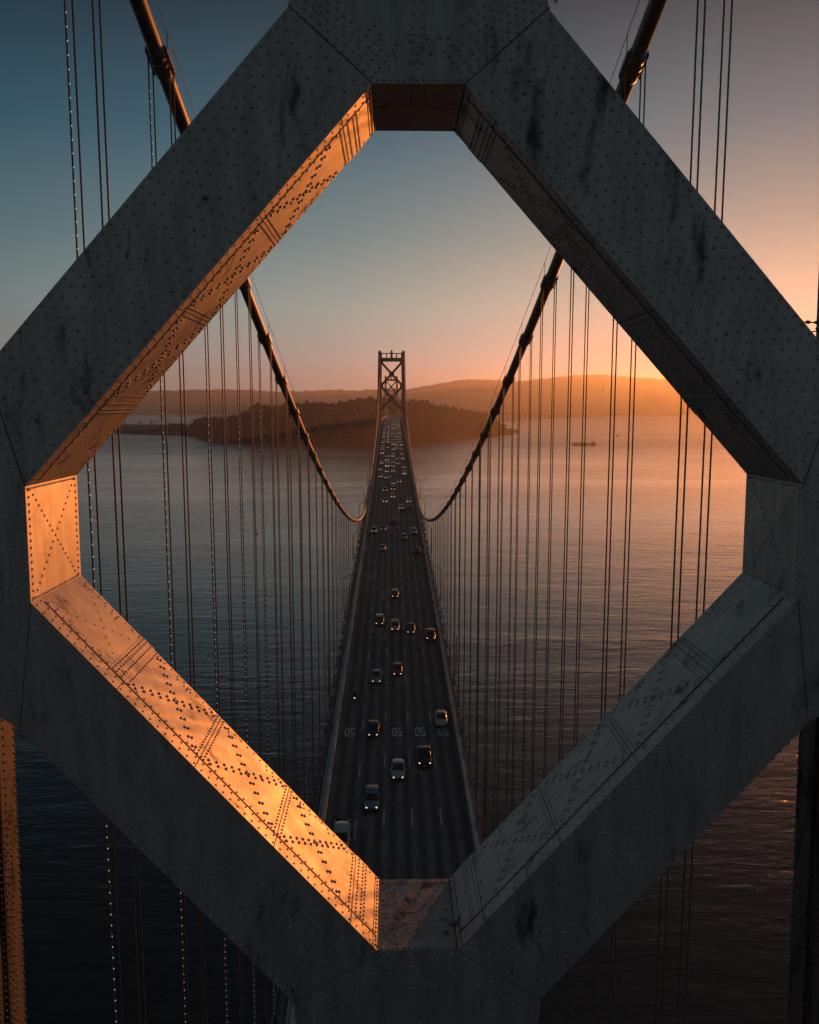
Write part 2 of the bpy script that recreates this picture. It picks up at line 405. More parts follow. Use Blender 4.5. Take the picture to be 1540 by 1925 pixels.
# the speed limit numbers, painted to be read by the oncoming drivers
D5 = [[(0, 7), (4, 7), (4, 6), (0, 6)], [(0, 6), (1, 6), (1, 3.8), (0, 3.8)], [(0, 4.6), (3.2, 4.6), (3.2, 3.7), (0, 3.8)], [(3.0, 4.6), (4.0, 3.6), (4.0, 1.0), (3.0, 0.9)], [(3.0, 0.9), (4.0, 1.0), (3.2, 0), (0.8, 0)], [(0.8, 0), (3.0, 0.9), (1.0, 1.0), (0, 1.7), (0, 0.8)]]
D0 = [[(0, 1.2), (1, 1.4), (1, 5.6), (0, 5.8)], [(0, 5.8), (1, 5.6), (1.5, 6.1), (1.0, 7)], [(1.0, 7), (1.5, 6.1), (2.5, 6.1), (3.0, 7)], [(3.0, 7), (2.5, 6.1), (3, 5.6), (4, 5.8)], [(4, 5.8), (3, 5.6), (3, 1.4), (4, 1.2)], [(4, 1.2), (3, 1.4), (2.5, 0.9), (3.0, 0)], [(3.0, 0), (2.5, 0.9), (1.5, 0.9), (1.0, 0)], [(1.0, 0), (1.5, 0.9), (1, 1.4), (0, 1.2)]]
for li, cx in enumerate((-6.74, -3.1, 0.41, 3.86, 7.35)):
    mk = MB()
    for di, D in enumerate((D5, D0)):
        for poly in D:
            pts = []
            for (u, v_) in poly:
                lx = (u - 2 + (-2.6 if di == 0 else 2.6)) * 0.165; ly = (v_ - 3.5) * 0.42
                x = cx - lx; y = 119.9 - ly          # turned to face the traffic coming towards us
                pts.append((x, y, road_z(y) + 0.008))
            n = len(pts); mk.add(pts, [tuple(range(n))])
    tag(mk.build('speed_marking', M['paint']), 'white 50 painted on the asphalt in lane %d counted from the left' % (li + 1), kind='structure')
mk = MB()
for yj in (92.4, 131.0, 204.6, 296.6, 388.6, 480.6):
    mk.add([(RL, yj, road_z(yj) + .005), (RR, yj, road_z(yj) + .005), (RR, yj + .14, road_z(yj + .14) + .005), (RL, yj + .14, road_z(yj + .14) + .005)], [(0, 1, 2, 3)])
tag(mk.build('expansion_joints', M['seam']), 'thin dark joints crossing the asphalt', kind='structure')

deck = empty('bridge_deck', (0, 0, road_z(0)))
tag(deck, 'long suspended bridge deck with concrete parapets and steel side trusses', 'bridge deck')
def child_world(mb, name, mats, parent):                # geometry given in world coordinates
    o = mb.build(name, mats, parent); o.matrix_parent_inverse = parent.matrix_basis.inverted() if False else o.matrix_parent_inverse
    o.location = (-parent.location[0], -parent.location[1], -parent.location[2]); return o
for s_, e in ((-1, RL), (1, RR)):
    mb = MB(); xa, xb = e, e + s_ * 0.42
    sweep(mb, min(xa, xb), max(xa, xb), -0.3, 0.85, YS)
    child_world(mb, 'parapet', M['concrete'], deck)
    mb = MB(); xa, xb = e + s_ * 0.425, e + s_ * (0.95 if s_ < 0 else 0.62)
    sweep(mb, min(xa, xb), max(xa, xb), -0.3, 0.12 if s_ > 0 else 0.4, YS)
    child_world(mb, 'edge_walkway', M['concrete'], deck)
    mb = MB()
    sweep(mb, e + s_ * 0.50 - .04, e + s_ * 0.50 + .04, 1.16, 1.24, YS)
    for y in YS:
        if y > 900: break
        for q in (0, 3.07, 6.13):
            z = road_z(y + q); mb.box((e + s_ * 0.5, y + q, z + 0.8), (0.06, 0.06, 0.78))
    child_world(mb, 'guard_rail', M['iron'], deck)
    # stiffening truss below and outside the road edge, pipe and outrigger brackets at the hangers
    mb = MB(); X = s_ * 10.05
    sweep(mb, X - 0.30, X + 0.30, -0.75, -0.15, YS)
    sweep(mb, X - 0.32, X + 0.32, -9.6, -8.9, YS)
    sweep(mb, s_ * 9.86 - .07, s_ * 9.86 + .07, 0.55, 0.69, YS)
    sweep(mb, s_ * 10.66 - .07, s_ * 10.66 + .07, -0.05, 0.09, YS)
    for i, y in enumerate(YS[:-1]):
        z = road_z(y); z2 = road_z(YS[i + 1])
        mb.beam((X, y, z - 0.7), (X, y, z - 9.0), 0.35, 0.35)
        if i % 2: mb.beam((X, y, z - 0.7), (X, YS[i + 1], z2 - 9.0), 0.36, 0.40)
        else: mb.beam((X, y, z - 9.0), (X, YS[i + 1], z2 - 0.7), 0.36, 0.40)
        if y < 760:
            mb.box((s_ * 10.2, y, z + 0.02), (1.3, 0.32, 0.30)); mb.box((s_ * 9.86, y, z + 0.3), (0.10, 0.14, 0.7))
            mb.box((s_ * 10.66, y + 4.6, z + 0.02 + .26), (0.14, 2.6, 0.16))
            mb.beam((s_ * 9.86, y + .3, z + 0.62), (s_ * 10.62, y + 4.6, z + 0.28), 0.10, 0.10); mb.beam((s_ * 10.62, y + 4.6, z + 0.28), (s_ * 9.86, y + 8.9, z + 1.1), 0.10, 0.10)
    child_world(mb, 'side_truss', M['far_steel'], deck)
mb = MB(); sweep(mb, RL - 0.2, RR + 0.2, -1.1, -0.31, YS); sweep(mb, -9.6, 9.6, -9.5, -8.95, YS)
for y in YS: mb.box((0, y, road_z(y) - 1.6), (20.0, 0.5, 1.2))
child_world(mb, 'floor_slab', M['far_steel'], deck)
mb = MB(); mb.box((-9.30, 120.5, road_z(120.5) + 0.95), (0.08, 2.2, 1.0)); child_world(mb, 'side_panel', M['blue'], deck); mb = MB(); mb.box((9.85, 118.3, road_z(118.3) + 1.1), (0.08, 2.2, 1.0))
child_world(mb, 'side_panel', M['blue'], deck)

# ------------------------------------------------------------------ bridge towers
PITCH = 20.67
def arm(cx, sx, sz, zc, zn, ex=None):
    """one diagonal arm between an X centre (zc) and a leg joint (zn); sx left/right; polygon in x,z rel"""
    d = 1 if zc > zn else -1
    P = ex or [(0.80, -2.2), (2.2, -1.07), (7.72, 3.21), (7.15, 1.08)]
    pts = [(P[0][0], zc + d * P[0][1]), (P[1][0], zc + d * P[1][1]), (P[2][0], zn + d * P[2][1]), (P[3][0], zn + d * P[3][1])]
    return [(cx + sx * x, z) for x, z in pts]
def cut_seam(mb, a, b, y, w=0.022, proud=0.006, m=1):   # dark joint line on a face looking to -y
    a = Vector((a[0], a[1])); b = Vector((b[0], b[1])); d = (b - a).normalized(); n = Vector((-d.y, d.x)) * w / 2
    vs = [(p.x, y - proud, p.y) for p in (a - n, b - n, b + n, a + n)]
    mb.add(vs, [(0, 1, 2, 3)], m)
def leg_inner(zr, ztop): return 8.15 + 0.0205 * (ztop - zr)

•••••

# Prompt
Output each line exactly; omit every picture.

# Exercise result
Write part 2 of the bpy script that recreates this picture. It picks up at line 405. More parts follow. Use Blender 4.5. Take the picture to be 1540 by 1925 pixels.
# the speed limit numbers, painted to be read by the oncoming drivers
D5 = [[(0, 7), (4, 7), (4, 6), (0, 6)], [(0, 6), (1, 6), (1, 3.8), (0, 3.8)], [(0, 4.6), (3.2, 4.6), (3.2, 3.7), (0, 3.8)], [(3.0, 4.6), (4.0, 3.6), (4.0, 1.0), (3.0, 0.9)], [(3.0, 0.9), (4.0, 1.0), (3.2, 0), (0.8, 0)], [(0.8, 0), (3.0, 0.9), (1.0, 1.0), (0, 1.7), (0, 0.8)]]
D0 = [[(0, 1.2), (1, 1.4), (1, 5.6), (0, 5.8)], [(0, 5.8), (1, 5.6), (1.5, 6.1), (1.0, 7)], [(1.0, 7), (1.5, 6.1), (2.5, 6.1), (3.0, 7)], [(3.0, 7), (2.5, 6.1), (3, 5.6), (4, 5.8)], [(4, 5.8), (3, 5.6), (3, 1.4), (4, 1.2)], [(4, 1.2), (3, 1.4), (2.5, 0.9), (3.0, 0)], [(3.0, 0), (2.5, 0.9), (1.5, 0.9), (1.0, 0)], [(1.0, 0), (1.5, 0.9), (1, 1.4), (0, 1.2)]]
for li, cx in enumerate((-6.74, -3.1, 0.41, 3.86, 7.35)):
    mk = MB()
    for di, D in enumerate((D5, D0)):
        for poly in D:
            pts = []
            for (u, v_) in poly:
                lx = (u - 2 + (-2.6 if di == 0 else 2.6)) * 0.165; ly = (v_ - 3.5) * 0.42
                x = cx - lx; y = 119.9 - ly          # turned to face the traffic coming towards us
                pts.append((x, y, road_z(y) + 0.008))
            n = len(pts); mk.add(pts, [tuple(range(n))])
    tag(mk.build('speed_marking', M['paint']), 'white 50 painted on the asphalt in lane %d counted from the left' % (li + 1), kind='structure')
mk = MB()
for yj in (92.4, 131.0, 204.6, 296.6, 388.6, 480.6):
    mk.add([(RL, yj, road_z(yj) + .005), (RR, yj, road_z(yj) + .005), (RR, yj + .14, road_z(yj + .14) + .005), (RL, yj + .14, road_z(yj + .14) + .005)], [(0, 1, 2, 3)])
tag(mk.build('expansion_joints', M['seam']), 'thin dark joints crossing the asphalt', kind='structure')

deck = empty('bridge_deck', (0, 0, road_z(0)))
tag(deck, 'long suspended bridge deck with concrete parapets and steel side trusses', 'bridge deck')
def child_world(mb, name, mats, parent):                # geometry given in world coordinates
    o = mb.build(name, mats, parent); o.matrix_parent_inverse = parent.matrix_basis.inverted() if False else o.matrix_parent_inverse
    o.location = (-parent.location[0], -parent.location[1], -parent.location[2]); return o
for s_, e in ((-1, RL), (1, RR)):
    mb = MB(); xa, xb = e, e + s_ * 0.42
    sweep(mb, min(xa, xb), max(xa, xb), -0.3, 0.85, YS)
    child_world(mb, 'parapet', M['concrete'], deck)
    mb = MB(); xa, xb = e + s_ * 0.425, e + s_ * (0.95 if s_ < 0 else 0.62)
    sweep(mb, min(xa, xb), max(xa, xb), -0.3, 0.12 if s_ > 0 else 0.4, YS)
    child_world(mb, 'edge_walkway', M['concrete'], deck)
    mb = MB()
    sweep(mb, e + s_ * 0.50 - .04, e + s_ * 0.50 + .04, 1.16, 1.24, YS)
    for y in YS:
        if y > 900: break
        for q in (0, 3.07, 6.13):
            z = road_z(y + q); mb.box((e + s_ * 0.5, y + q, z + 0.8), (0.06, 0.06, 0.78))
    child_world(mb, 'guard_rail', M['iron'], deck)
    # stiffening truss below and outside the road edge, pipe and outrigger brackets at the hangers
    mb = MB(); X = s_ * 10.05
    sweep(mb, X - 0.30, X + 0.30, -0.75, -0.15, YS)
    sweep(mb, X - 0.32, X + 0.32, -9.6, -8.9, YS)
    sweep(mb, s_ * 9.86 - .07, s_ * 9.86 + .07, 0.55, 0.69, YS)
    sweep(mb, s_ * 10.66 - .07, s_ * 10.66 + .07, -0.05, 0.09, YS)
    for i, y in enumerate(YS[:-1]):
        z = road_z(y); z2 = road_z(YS[i + 1])
        mb.beam((X, y, z - 0.7), (X, y, z - 9.0), 0.35, 0.35)
        if i % 2: mb.beam((X, y, z - 0.7), (X, YS[i + 1], z2 - 9.0), 0.36, 0.40)
        else: mb.beam((X, y, z - 9.0), (X, YS[i + 1], z2 - 0.7), 0.36, 0.40)
        if y < 760:
            mb.box((s_ * 10.2, y, z + 0.02), (1.3, 0.32, 0.30)); mb.box((s_ * 9.86, y, z + 0.3), (0.10, 0.14, 0.7))
            mb.box((s_ * 10.66, y + 4.6, z + 0.02 + .26), (0.14, 2.6, 0.16))
            mb.beam((s_ * 9.86, y + .3, z + 0.62), (s_ * 10.62, y + 4.6, z + 0.28), 0.10, 0.10); mb.beam((s_ * 10.62, y + 4.6, z + 0.28), (s_ * 9.86, y + 8.9, z + 1.1), 0.10, 0.10)
    child_world(mb, 'side_truss', M['far_steel'], deck)
mb = MB(); sweep(mb, RL - 0.2, RR + 0.2, -1.1, -0.31, YS); sweep(mb, -9.6, 9.6, -9.5, -8.95, YS)
for y in YS: mb.box((0, y, road_z(y) - 1.6), (20.0, 0.5, 1.2))
child_world(mb, 'floor_slab', M['far_steel'], deck)
mb = MB(); mb.box((-9.30, 120.5, road_z(120.5) + 0.95), (0.08, 2.2, 1.0)); child_world(mb, 'side_panel', M['blue'], deck); mb = MB(); mb.box((9.85, 118.3, road_z(118.3) + 1.1), (0.08, 2.2, 1.0))
child_world(mb, 'side_panel', M['blue'], deck)

# ------------------------------------------------------------------ bridge towers
PITCH = 20.67
def arm(cx, sx, sz, zc, zn, ex=None):
    """one diagonal arm between an X centre (zc) and a leg joint (zn); sx left/right; polygon in x,z rel"""
    d = 1 if zc > zn else -1
    P = ex or [(0.80, -2.2), (2.2, -1.07), (7.72, 3.21), (7.15, 1.08)]
    pts = [(P[0][0], zc + d * P[0][1]), (P[1][0], zc + d * P[1][1]), (P[2][0], zn + d * P[2][1]), (P[3][0], zn + d * P[3][1])]
    return [(cx + sx * x, z) for x, z in pts]
def cut_seam(mb, a, b, y, w=0.022, proud=0.006, m=1):   # dark joint line on a face looking to -y
    a = Vector((a[0], a[1])); b = Vector((b[0], b[1])); d = (b - a).normalized(); n = Vector((-d.y, d.x)) * w / 2
    vs = [(p.x, y - proud, p.y) for p in (a - n, b - n, b + n, a + n)]
    mb.add(vs, [(0, 1, 2, 3)], m)
def leg_inner(zr, ztop): return 8.15 + 0.0205 * (ztop - zr)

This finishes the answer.